### RECORDS FOR THE TASK:
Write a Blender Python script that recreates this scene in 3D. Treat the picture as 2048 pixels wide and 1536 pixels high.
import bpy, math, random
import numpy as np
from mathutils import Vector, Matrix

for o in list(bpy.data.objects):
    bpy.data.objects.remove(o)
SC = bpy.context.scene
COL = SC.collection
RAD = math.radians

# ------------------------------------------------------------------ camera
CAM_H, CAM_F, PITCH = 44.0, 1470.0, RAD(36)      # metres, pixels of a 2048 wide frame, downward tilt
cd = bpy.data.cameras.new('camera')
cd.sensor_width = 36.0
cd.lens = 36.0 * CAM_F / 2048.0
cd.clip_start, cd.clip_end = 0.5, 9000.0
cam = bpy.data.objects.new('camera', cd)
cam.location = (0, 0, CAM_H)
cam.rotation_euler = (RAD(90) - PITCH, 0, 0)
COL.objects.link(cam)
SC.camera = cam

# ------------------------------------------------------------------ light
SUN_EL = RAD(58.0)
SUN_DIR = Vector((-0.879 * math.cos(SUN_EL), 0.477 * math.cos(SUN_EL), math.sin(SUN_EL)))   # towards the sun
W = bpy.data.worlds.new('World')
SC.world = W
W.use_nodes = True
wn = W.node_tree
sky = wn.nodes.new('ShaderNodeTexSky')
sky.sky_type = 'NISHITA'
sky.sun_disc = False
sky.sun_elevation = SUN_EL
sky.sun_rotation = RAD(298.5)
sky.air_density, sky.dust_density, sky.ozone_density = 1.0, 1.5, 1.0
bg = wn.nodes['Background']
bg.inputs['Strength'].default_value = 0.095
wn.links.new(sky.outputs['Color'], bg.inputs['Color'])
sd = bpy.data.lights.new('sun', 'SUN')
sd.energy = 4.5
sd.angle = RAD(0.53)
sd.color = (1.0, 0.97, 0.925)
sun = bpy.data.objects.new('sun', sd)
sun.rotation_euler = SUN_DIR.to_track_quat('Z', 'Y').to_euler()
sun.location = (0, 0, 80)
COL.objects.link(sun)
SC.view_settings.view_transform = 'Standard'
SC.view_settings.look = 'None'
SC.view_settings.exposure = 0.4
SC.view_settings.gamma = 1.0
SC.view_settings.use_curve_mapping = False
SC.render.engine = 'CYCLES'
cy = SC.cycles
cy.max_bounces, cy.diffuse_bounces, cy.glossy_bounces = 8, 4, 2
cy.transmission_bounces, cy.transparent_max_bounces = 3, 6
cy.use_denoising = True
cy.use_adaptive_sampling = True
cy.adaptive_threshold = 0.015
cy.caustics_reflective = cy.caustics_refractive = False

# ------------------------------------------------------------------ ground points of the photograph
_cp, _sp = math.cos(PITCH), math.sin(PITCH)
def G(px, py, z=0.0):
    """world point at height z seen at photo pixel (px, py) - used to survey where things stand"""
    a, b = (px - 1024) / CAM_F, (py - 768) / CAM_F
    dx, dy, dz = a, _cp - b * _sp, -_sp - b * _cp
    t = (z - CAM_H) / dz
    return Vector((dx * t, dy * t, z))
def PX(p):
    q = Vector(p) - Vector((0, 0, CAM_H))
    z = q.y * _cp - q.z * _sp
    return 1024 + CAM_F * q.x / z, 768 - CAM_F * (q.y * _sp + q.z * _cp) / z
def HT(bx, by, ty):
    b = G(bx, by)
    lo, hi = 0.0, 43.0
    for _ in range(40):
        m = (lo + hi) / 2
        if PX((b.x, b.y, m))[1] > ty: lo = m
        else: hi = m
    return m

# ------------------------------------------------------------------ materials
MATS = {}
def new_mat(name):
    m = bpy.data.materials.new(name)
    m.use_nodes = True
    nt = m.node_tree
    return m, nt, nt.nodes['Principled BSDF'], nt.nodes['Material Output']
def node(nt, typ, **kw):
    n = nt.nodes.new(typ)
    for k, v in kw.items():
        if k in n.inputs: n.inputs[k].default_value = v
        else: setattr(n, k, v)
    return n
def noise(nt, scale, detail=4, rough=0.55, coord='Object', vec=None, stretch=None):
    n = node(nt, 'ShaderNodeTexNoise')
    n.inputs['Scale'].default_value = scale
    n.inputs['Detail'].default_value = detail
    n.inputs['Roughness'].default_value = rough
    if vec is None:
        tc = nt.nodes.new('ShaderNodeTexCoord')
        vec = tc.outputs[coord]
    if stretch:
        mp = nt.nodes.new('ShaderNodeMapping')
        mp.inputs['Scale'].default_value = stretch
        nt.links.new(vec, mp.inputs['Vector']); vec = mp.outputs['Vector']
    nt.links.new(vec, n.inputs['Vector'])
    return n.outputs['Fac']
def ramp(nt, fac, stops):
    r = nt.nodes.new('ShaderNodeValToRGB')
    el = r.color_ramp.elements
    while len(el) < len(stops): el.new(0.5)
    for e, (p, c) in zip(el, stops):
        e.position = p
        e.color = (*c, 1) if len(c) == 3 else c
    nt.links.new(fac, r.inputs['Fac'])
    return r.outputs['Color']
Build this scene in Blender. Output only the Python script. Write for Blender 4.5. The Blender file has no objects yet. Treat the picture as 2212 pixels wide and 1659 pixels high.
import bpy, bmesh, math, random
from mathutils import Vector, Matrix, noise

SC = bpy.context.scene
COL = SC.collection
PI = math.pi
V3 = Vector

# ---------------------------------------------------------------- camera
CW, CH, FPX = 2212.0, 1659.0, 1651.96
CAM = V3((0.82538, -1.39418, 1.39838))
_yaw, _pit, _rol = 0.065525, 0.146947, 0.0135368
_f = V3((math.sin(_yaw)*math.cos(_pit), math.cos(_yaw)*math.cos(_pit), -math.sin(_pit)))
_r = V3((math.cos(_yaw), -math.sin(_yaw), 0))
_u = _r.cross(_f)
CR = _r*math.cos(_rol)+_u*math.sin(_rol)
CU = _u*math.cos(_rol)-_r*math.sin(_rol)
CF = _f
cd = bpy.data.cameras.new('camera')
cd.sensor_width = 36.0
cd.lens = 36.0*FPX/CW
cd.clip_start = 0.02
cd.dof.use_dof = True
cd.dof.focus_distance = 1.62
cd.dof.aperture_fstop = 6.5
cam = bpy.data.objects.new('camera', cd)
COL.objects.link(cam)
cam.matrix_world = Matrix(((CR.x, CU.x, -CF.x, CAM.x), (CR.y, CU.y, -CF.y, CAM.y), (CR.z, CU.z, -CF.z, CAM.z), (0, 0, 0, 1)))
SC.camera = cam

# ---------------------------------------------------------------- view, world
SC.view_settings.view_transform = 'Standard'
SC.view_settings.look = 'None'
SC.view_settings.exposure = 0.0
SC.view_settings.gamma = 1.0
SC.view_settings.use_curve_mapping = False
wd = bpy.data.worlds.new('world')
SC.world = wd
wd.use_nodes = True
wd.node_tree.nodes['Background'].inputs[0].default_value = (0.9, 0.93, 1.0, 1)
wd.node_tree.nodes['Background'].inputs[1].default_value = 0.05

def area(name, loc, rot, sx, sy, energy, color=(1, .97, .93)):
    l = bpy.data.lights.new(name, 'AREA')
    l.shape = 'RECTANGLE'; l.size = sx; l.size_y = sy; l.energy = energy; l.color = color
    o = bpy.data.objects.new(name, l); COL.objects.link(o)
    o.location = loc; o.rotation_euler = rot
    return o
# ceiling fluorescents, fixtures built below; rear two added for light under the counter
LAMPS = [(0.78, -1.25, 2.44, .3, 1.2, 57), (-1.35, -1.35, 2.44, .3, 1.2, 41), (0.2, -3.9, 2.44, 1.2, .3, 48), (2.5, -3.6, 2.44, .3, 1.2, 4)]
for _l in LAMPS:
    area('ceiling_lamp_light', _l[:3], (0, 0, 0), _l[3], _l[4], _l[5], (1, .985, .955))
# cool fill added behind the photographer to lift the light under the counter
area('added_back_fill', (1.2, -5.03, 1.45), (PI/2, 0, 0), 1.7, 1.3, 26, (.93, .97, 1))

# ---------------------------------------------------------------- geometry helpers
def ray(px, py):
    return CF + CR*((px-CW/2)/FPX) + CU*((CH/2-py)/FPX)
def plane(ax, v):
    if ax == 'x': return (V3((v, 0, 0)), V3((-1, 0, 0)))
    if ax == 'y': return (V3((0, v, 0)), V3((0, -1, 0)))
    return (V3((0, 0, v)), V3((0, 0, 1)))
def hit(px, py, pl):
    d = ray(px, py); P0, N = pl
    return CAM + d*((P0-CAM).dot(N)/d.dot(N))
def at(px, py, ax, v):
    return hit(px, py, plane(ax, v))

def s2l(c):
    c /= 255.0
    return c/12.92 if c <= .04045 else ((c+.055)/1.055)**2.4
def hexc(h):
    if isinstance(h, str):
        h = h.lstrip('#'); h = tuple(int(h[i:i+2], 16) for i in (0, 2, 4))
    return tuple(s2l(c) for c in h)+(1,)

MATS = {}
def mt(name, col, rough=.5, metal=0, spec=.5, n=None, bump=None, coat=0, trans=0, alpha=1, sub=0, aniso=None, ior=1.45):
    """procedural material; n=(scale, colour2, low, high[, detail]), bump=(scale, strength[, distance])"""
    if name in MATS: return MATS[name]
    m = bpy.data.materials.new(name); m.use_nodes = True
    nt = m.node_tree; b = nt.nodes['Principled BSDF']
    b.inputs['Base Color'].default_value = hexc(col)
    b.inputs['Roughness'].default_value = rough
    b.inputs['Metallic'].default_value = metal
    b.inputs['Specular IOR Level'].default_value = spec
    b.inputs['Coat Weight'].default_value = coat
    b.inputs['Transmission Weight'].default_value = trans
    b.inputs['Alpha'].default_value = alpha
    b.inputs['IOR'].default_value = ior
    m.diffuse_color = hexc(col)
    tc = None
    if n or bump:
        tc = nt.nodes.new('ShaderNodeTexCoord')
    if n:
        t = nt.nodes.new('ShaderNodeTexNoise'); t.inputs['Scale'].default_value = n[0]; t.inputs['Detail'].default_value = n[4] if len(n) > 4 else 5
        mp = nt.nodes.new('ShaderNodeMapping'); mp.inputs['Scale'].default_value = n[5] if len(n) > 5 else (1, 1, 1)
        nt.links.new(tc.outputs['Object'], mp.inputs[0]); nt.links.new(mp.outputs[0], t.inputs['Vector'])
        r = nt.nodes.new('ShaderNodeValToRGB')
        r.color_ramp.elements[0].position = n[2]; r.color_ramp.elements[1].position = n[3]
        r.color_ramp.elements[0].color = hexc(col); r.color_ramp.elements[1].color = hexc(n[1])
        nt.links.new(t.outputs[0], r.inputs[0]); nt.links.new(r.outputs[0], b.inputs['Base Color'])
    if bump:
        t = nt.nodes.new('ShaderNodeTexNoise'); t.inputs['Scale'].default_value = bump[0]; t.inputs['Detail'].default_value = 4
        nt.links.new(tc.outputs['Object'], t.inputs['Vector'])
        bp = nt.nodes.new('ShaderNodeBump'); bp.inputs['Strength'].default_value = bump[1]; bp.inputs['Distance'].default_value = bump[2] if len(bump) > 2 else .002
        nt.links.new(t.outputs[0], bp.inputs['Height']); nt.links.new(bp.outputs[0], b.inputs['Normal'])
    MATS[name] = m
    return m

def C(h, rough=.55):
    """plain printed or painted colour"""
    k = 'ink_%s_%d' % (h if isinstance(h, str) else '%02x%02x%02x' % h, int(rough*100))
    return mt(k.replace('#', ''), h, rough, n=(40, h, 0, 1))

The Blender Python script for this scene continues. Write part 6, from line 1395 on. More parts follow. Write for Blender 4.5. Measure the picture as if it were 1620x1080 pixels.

### WHAT YOU WILL DO:
Above are the records. Copy the lines beginning at the one that has "Build this scene" and ending with the one that has "V3 = Vector", unchanged.

### EXPECTED OUTPUT:
Build this scene in Blender. Output only the Python script. Write for Blender 4.5. The Blender file has no objects yet. Treat the picture as 2212 pixels wide and 1659 pixels high.
import bpy, bmesh, math, random
from mathutils import Vector, Matrix, noise

SC = bpy.context.scene
COL = SC.collection
PI = math.pi
V3 = Vector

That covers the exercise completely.